Pertama-tama, langkah pertama yang harus diambil adalah keluar dari kompleksitas ego pribadi. Kompleksitas ego ini merupakan sifat alami seseorang, seperti kecenderungan untuk memprioritaskan kepentingan diri sendiri daripada orang lain, yang dikenal sebagai ananiyah. Prinsip yang seharusnya dipegang adalah bukan “aku yang utama”, melainkan “lingkungan yang utama”.
Selanjutnya, untuk memiliki sifat pengabdian yang tinggi, kita harus mengatasi sifat egois tersebut. Jika kita menunggu untuk mengabdikan diri setelah selesai mengurus diri sendiri, pertanyaannya adalah, kapan kita akan selesai mengurus diri sendiri? Hal ini bukan berarti kita tidak perlu memperhatikan diri sendiri, namun cara yang tepat adalah dengan keluar dari ego kita sendiri dan memperhatikan lingkungan sekitar kita. Prinsipnya adalah memberikan perhatian 75% untuk orang lain dan 25% untuk diri sendiri.
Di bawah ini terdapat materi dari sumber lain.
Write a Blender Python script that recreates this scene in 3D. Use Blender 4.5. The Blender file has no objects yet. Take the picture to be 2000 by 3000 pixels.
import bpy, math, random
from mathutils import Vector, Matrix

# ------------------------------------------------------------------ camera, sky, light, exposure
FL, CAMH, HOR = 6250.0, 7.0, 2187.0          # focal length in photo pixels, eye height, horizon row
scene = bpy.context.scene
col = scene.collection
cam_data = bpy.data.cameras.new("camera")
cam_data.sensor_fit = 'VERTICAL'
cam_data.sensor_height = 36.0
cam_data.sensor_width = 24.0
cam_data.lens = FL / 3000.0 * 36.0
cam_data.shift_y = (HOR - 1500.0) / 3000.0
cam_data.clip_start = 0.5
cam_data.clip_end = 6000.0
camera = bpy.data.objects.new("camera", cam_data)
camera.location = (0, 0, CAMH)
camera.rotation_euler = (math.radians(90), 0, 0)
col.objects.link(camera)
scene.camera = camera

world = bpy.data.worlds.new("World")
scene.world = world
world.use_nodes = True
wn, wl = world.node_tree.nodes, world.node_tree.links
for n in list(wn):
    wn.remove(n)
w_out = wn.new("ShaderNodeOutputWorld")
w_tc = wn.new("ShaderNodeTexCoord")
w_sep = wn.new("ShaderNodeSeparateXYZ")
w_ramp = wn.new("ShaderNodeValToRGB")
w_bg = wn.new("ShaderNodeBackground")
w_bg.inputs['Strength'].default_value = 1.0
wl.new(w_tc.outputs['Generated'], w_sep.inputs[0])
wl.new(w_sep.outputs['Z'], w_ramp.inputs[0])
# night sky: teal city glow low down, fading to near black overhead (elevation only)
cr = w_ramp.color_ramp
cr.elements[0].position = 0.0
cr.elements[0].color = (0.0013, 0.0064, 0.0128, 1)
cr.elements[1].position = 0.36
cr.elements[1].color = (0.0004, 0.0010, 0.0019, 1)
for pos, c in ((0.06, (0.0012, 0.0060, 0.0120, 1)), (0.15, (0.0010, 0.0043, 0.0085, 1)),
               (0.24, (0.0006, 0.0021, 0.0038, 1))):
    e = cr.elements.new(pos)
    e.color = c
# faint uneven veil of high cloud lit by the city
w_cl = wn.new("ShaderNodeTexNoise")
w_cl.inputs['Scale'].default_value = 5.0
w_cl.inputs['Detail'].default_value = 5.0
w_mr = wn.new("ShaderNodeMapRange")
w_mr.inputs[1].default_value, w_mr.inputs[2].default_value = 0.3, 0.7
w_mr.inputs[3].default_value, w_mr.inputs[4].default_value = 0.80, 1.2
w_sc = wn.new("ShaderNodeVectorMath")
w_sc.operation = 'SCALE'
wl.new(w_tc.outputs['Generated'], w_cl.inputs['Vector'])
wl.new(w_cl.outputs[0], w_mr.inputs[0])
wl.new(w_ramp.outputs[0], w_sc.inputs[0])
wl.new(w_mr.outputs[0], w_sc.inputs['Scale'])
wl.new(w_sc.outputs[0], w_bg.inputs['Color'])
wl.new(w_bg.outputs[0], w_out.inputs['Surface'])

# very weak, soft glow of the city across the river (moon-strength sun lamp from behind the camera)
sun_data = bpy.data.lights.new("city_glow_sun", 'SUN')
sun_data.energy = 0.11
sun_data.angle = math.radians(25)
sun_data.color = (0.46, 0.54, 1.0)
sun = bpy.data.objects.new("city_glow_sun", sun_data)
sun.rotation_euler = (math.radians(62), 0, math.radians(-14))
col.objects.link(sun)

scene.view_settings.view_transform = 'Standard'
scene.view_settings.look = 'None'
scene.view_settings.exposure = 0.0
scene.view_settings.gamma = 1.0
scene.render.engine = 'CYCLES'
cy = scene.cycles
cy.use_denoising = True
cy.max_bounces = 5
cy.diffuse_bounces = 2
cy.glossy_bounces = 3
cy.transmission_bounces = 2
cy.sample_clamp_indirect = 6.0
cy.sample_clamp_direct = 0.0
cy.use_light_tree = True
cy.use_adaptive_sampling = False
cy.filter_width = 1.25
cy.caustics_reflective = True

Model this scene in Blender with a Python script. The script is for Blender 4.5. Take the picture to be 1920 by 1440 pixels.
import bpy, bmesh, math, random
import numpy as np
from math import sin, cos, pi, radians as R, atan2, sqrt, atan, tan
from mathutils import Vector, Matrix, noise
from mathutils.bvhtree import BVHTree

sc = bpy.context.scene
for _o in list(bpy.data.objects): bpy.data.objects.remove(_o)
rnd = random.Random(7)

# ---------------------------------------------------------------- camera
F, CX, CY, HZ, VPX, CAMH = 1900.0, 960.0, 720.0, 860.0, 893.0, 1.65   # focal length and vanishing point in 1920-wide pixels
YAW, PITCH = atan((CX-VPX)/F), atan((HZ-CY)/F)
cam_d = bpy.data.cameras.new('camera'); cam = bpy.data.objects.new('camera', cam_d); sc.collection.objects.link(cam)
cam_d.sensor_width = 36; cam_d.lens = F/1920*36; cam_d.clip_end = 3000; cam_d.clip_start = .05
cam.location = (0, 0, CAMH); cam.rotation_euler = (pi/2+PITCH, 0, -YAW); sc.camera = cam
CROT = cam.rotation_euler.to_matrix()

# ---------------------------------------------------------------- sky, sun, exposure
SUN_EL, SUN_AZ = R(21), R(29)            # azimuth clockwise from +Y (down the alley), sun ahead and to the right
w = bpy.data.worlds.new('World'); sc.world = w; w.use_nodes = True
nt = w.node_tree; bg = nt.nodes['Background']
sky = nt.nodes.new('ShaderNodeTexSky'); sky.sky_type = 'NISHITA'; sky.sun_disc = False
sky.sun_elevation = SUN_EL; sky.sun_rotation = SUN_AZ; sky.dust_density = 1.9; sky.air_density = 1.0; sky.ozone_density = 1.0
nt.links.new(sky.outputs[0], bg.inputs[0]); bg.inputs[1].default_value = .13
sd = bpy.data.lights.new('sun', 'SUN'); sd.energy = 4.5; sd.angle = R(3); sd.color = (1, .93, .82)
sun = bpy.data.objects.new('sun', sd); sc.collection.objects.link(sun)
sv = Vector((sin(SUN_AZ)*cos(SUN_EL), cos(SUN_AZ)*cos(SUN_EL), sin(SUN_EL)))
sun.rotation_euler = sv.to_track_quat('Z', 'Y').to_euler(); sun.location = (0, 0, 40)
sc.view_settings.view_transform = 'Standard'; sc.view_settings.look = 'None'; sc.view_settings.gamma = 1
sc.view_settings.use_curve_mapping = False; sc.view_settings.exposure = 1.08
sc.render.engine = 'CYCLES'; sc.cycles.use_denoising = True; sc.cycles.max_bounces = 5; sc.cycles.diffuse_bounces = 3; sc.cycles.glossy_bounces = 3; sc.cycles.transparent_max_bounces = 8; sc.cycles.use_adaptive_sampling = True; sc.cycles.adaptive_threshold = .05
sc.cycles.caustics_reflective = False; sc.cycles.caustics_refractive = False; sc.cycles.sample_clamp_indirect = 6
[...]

Jika kita merasa selalu benar, sok tahu, atau angkuh, itu adalah bentuk dari ego yang perlu kita hindari. Sebagai seorang santri, sikap yang tepat adalah “لينوا لمن تتعلمون و تعلمون” (bersikaplah lemah lembut terhadap orang-orang dari siapa kamu belajar dan kepada siapa kamu berbagi ilmu).
Intinya, kita perlu memulai dari diri sendiri untuk memberikan pengaruh positif kepada lingkungan sekitar.
Ada tiga tahapan agar kita benar-benar menjadi pribadi yang transformatif, yaitu:
Pertama, bangunlah kepemimpinan dengan memiliki inisiatif sejak awal. Periksalah lingkungan sekitar kita. Jangan hanya menjadi pemadam kebakaran di saat-saat genting atau bersikap sok menjadi pahlawan.
Kedua, bangunlah partisipasi dengan membangun kepercayaan. Lakukanlah segala hal bersama-sama. Minimal berdua. Jika kita memiliki pandangan yang sama, tukarlah ide dan saling mendukung. Jika sudah ada kesepakatan yang baik, langsung laksanakan. Jangan menunggu persetujuan semua orang, karena “رِضَا النَّاسِ غَايَةٌ لَا تُدْرَكُ” (Ridha manusia adalah puncak yang tidak bisa dicapai).
Ketiga, bangunlah ikatan. Sebagai contoh, gerakan “Indonesia Mengajar” yang digaungkan oleh Pak Anies Baswedan. Gerakan “Indonesia Mengajar” tidak bermaksud menjadi solusi untuk semua masalah pendidikan di Indonesia, namun kami meyakini bahwa partisipasi dari seluruh lapisan masyarakat Indonesia akan mendorong peningkatan kualitas pendidikan kita.
Belajar seperti ini memerlukan perlawanan terhadap ego. Oleh karena itu, hindarilah sikap cuek. Konsultasikanlah dengan pendamping untuk mendapatkan solusi. Jangan pula menjadi pahlawan yang berlebihan.
*Alfin Haidar Ali, Musyrif Ma’had Aly Nurul Jadid.